The Game Within the Game

The advertisement I chose to analyze from the 2017 Super Bowl is titled “Born the Hard Way” and is promoting the Anheuser-Busch product, Budweiser. The commercial starts with a young man scribbling through a book, working through treacherous conditions until he is approached by a random person asking him, “Why leave Germany?” What then appears to be some sort of passport, the man has his documents stamped and is admitted legally into the United States in New York City. The man continues his journey west, where he is met with great criticism from already established immigrants, as well as other dangerous encounters along the frontier. He finally makes it to the city of St. Louis, where he is then offered a beer from a very generous man. He proceeds to show the man his drawings from his sketch book and says we will drink this beer next time, pointing a picture of a Budweiser bottle. The two men then introduce themselves as Anheuser and Busch and the rest of their history is known from there.

This advertisement is trying to sell to an older audience, at least those of the legal drinking age, and is trying to create a sense of nostalgia and make a connection to the American Dream, or Manifest Destiny. The company, or even the product, are not mentioned until almost the very end of the advertisement. Through it’s entirety, it has the making and feel of a Budweiser commercial but we are not confirmed of this until the two men introduce themselves as Anheuser and Busch, respectively. The ad definitely follows the narrative structure and I feel has a very strong connection with its audience. It is clear that the story of an immigrant is being depicted. Many Americans can relate to this sentiment as countless numbers of our ancestors went through the same trials and tribulations as the main character in the commercial. We get basic background of where our character is from and what his intentions are. There is a strong middle, building context for what the character is trying to accomplish and the hardships he must endure. And finally in the end, we learn that our character makes good on his long commitment and eventually will make a successful living as immigrant in the United States.

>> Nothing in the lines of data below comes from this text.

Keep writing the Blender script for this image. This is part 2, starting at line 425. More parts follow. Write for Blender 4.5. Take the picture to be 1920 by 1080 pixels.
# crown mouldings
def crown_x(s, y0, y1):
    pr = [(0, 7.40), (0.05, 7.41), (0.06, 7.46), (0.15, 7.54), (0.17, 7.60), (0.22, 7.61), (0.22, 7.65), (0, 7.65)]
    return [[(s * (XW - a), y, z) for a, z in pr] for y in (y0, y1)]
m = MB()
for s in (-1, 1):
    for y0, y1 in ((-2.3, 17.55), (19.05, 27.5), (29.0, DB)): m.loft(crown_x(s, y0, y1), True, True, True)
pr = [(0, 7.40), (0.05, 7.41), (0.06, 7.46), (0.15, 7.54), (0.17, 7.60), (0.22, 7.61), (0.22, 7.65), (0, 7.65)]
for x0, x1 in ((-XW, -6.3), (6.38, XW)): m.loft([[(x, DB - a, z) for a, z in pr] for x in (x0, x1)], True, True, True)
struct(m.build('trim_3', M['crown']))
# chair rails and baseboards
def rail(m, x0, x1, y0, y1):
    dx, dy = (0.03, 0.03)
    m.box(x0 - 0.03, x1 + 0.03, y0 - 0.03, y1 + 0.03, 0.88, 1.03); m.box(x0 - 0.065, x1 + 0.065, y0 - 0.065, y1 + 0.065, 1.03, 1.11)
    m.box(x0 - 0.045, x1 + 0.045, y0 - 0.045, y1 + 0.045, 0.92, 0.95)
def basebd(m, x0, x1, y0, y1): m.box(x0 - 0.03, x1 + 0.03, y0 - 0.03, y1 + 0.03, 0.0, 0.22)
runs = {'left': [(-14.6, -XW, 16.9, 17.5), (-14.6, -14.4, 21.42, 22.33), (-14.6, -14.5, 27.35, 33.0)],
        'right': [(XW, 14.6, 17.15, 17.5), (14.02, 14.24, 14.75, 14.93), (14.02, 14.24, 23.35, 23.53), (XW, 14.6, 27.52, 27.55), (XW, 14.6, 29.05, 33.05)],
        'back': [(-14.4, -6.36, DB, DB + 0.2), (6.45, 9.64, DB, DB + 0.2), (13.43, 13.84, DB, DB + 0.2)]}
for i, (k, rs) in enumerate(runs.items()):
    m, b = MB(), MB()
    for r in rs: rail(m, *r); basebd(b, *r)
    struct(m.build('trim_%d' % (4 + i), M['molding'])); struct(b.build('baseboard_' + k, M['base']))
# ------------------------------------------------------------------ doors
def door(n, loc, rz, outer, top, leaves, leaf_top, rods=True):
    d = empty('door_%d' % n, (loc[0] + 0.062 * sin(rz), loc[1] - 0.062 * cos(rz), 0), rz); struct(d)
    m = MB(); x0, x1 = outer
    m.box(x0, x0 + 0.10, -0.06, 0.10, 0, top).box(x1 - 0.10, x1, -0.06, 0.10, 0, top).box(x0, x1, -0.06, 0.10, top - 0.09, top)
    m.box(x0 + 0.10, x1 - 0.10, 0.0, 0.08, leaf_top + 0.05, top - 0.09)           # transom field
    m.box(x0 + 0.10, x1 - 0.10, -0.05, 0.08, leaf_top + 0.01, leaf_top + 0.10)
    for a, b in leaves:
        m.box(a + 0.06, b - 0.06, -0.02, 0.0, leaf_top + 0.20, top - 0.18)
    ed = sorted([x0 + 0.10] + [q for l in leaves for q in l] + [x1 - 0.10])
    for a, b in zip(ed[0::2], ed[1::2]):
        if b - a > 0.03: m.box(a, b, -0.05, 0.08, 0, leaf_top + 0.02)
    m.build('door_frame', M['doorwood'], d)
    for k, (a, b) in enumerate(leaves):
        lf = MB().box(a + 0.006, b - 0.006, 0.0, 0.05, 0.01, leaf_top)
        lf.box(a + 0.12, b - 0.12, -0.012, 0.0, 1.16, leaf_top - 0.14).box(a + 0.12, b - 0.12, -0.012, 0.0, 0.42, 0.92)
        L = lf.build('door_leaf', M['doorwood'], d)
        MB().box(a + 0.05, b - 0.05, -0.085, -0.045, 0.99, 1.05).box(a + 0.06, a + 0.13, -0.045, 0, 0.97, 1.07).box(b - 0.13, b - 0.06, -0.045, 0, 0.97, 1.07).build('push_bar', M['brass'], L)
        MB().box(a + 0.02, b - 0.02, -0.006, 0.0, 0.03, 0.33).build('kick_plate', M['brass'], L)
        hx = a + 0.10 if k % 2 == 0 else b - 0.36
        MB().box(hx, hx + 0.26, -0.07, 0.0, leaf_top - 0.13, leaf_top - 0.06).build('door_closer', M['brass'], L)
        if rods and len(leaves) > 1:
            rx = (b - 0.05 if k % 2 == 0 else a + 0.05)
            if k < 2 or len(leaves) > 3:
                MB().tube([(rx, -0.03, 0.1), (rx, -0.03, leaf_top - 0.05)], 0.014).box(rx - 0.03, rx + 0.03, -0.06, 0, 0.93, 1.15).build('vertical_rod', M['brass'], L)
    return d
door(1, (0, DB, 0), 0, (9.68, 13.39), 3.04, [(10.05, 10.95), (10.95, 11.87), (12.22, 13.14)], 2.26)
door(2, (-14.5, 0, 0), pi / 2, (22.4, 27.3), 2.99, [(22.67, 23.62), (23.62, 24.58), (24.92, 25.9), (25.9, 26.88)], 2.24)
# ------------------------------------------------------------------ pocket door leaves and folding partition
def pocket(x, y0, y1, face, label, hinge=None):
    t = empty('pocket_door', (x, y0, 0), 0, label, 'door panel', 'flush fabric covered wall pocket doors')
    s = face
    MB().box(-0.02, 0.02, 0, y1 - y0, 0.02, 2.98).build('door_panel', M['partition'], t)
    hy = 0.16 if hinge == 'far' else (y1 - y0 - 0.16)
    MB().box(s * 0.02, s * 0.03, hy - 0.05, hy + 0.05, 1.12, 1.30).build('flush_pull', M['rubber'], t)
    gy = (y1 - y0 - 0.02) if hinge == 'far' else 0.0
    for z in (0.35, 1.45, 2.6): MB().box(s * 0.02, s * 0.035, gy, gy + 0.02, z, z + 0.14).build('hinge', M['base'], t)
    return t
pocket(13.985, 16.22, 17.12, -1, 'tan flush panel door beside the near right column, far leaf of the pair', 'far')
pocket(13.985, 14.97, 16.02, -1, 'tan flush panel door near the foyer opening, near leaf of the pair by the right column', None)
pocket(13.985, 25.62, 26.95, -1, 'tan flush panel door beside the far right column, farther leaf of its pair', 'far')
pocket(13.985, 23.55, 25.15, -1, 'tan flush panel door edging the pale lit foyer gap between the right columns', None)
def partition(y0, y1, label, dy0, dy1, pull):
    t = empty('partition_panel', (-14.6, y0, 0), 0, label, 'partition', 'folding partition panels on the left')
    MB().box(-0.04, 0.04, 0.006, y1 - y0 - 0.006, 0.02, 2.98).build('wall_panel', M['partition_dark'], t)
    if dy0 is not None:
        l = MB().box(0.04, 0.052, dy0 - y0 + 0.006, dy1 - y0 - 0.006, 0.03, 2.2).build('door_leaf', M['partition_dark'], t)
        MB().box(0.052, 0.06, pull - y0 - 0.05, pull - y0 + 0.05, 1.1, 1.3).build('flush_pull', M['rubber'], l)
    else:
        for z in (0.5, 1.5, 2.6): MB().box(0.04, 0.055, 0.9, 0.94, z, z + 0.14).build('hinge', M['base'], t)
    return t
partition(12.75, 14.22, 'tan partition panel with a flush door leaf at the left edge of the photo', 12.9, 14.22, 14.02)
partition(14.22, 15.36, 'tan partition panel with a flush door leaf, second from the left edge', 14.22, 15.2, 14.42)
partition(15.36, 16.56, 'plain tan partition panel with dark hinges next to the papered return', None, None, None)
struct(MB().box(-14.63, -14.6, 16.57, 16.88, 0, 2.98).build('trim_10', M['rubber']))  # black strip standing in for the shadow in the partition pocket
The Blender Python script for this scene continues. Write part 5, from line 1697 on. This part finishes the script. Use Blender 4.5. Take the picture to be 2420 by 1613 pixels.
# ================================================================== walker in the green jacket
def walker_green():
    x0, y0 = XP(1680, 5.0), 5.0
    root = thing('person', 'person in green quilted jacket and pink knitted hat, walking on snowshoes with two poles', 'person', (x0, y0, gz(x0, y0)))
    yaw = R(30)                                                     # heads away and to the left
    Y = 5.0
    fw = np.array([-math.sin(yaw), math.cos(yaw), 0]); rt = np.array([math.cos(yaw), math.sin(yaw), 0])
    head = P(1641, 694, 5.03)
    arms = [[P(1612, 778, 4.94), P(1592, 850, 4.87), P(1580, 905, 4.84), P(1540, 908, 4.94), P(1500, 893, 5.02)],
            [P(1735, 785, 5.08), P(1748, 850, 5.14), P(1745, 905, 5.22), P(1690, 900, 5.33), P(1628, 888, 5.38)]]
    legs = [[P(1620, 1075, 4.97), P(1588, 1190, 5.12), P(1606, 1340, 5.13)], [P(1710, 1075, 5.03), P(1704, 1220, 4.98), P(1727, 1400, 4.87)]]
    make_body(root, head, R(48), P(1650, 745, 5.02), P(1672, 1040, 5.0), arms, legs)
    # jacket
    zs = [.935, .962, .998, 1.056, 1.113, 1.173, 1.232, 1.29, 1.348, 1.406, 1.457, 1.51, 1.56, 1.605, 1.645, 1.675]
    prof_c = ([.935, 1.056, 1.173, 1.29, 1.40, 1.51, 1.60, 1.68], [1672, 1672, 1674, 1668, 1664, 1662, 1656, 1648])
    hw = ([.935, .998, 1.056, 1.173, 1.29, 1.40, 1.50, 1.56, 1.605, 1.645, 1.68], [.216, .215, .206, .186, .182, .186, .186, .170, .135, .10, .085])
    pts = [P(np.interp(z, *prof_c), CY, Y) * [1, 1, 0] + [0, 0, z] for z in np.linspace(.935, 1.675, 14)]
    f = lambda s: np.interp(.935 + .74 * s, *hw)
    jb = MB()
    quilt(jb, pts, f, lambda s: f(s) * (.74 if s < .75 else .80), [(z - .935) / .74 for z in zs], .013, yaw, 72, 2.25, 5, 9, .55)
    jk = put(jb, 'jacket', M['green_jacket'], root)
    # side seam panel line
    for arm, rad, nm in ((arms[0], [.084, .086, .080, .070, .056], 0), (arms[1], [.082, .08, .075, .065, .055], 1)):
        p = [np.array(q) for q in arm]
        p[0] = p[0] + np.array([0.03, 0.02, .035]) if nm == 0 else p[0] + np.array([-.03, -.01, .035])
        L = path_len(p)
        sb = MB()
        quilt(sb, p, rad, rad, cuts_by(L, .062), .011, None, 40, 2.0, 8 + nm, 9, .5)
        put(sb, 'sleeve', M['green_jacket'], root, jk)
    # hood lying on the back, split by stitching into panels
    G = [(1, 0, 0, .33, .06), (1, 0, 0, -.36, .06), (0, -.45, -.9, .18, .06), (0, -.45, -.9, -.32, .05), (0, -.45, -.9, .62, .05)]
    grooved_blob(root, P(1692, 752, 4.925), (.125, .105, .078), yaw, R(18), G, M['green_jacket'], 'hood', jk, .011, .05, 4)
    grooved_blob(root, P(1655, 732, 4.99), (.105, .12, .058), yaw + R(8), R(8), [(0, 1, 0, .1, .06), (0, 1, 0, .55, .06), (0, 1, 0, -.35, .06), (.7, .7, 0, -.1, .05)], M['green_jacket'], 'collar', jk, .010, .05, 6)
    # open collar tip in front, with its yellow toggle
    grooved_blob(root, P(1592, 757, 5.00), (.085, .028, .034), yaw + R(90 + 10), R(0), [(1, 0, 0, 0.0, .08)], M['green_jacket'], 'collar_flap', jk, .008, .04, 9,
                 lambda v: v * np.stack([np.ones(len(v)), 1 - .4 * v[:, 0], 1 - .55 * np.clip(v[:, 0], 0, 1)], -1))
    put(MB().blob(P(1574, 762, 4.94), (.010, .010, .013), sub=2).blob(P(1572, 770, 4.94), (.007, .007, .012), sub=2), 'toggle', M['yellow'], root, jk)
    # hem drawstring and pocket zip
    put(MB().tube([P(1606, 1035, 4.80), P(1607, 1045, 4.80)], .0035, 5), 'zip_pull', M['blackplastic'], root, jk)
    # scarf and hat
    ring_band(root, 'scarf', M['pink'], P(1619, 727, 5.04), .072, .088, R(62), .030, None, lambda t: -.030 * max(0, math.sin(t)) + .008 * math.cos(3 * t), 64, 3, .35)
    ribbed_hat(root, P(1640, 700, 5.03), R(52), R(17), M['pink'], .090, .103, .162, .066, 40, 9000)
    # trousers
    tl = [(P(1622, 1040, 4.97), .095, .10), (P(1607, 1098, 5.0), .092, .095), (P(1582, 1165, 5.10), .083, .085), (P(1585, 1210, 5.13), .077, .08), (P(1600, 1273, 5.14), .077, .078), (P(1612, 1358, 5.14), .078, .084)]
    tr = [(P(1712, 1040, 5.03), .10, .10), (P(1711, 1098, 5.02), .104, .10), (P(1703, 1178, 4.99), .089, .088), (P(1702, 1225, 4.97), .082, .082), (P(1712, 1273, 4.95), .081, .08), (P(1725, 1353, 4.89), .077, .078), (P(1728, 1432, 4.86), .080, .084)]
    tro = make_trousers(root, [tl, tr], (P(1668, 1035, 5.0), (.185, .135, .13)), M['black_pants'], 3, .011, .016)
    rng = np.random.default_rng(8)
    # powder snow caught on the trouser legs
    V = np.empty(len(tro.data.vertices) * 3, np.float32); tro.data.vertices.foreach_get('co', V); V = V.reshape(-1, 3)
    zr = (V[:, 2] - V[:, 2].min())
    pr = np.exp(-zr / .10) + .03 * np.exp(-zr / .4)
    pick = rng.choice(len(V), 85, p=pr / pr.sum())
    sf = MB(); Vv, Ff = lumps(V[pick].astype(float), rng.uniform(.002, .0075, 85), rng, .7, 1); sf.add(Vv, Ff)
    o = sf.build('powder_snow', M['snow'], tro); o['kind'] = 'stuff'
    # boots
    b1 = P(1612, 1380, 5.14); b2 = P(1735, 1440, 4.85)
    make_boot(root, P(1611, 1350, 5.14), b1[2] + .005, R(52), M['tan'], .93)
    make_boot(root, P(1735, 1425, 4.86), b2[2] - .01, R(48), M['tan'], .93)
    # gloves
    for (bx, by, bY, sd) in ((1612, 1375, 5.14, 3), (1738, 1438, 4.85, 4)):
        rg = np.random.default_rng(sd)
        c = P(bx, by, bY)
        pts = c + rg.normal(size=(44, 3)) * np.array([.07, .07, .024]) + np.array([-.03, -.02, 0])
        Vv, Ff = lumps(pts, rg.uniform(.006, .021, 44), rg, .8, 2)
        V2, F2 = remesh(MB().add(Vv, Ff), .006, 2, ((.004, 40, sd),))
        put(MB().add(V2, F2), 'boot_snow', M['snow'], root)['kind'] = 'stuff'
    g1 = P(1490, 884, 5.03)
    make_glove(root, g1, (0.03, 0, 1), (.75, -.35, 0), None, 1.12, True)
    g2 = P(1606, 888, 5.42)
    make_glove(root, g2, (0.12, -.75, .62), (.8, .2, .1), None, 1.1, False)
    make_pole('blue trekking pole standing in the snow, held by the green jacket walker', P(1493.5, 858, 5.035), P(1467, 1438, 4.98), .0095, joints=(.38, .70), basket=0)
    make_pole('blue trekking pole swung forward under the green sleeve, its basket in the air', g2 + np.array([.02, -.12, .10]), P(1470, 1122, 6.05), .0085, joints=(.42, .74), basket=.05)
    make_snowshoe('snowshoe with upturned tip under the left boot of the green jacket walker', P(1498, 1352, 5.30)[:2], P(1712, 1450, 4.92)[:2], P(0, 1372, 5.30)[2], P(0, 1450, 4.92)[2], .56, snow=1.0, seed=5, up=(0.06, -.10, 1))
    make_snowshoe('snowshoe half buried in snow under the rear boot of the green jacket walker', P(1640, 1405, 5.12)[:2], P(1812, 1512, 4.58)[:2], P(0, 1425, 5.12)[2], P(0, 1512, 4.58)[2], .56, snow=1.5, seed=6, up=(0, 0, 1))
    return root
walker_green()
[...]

Through Keith A. Quesenberry’s research on Super Bowl advertisements, we are able to conclude that an audience reacts more positively to an advertisement when it follows a five-act dramatic form. People are more easily able to relate and follow these commercials as it provides structure and a basic storyline. In Super Bowl advertisements, this can be difficult because often times a company is only given at most a minute to promote their product and engage their audience at the same time. Still, the ad that I chose to analyze follows this five act narrative, even if the components of the structure are brief. Compared to other Anheuser-Busch and Budweiser ads, this one definitely takes more a nostalgia approach, as opposed to strong emotional feelings that you see with the numerous puppy ads. This ad, “Born the Hard Way”, speaks to hard work and dedication Americans put in over the centuries to provide the rest of us with an easier way of living. It tells the audience that drinking a Budweiser is the most patriotic way to pay tribute to our country and that this beverage is the most American of all beers. There is no better way to make this connection than on Super Bowl Sunday, which has become the most Americanized event across our entire nation.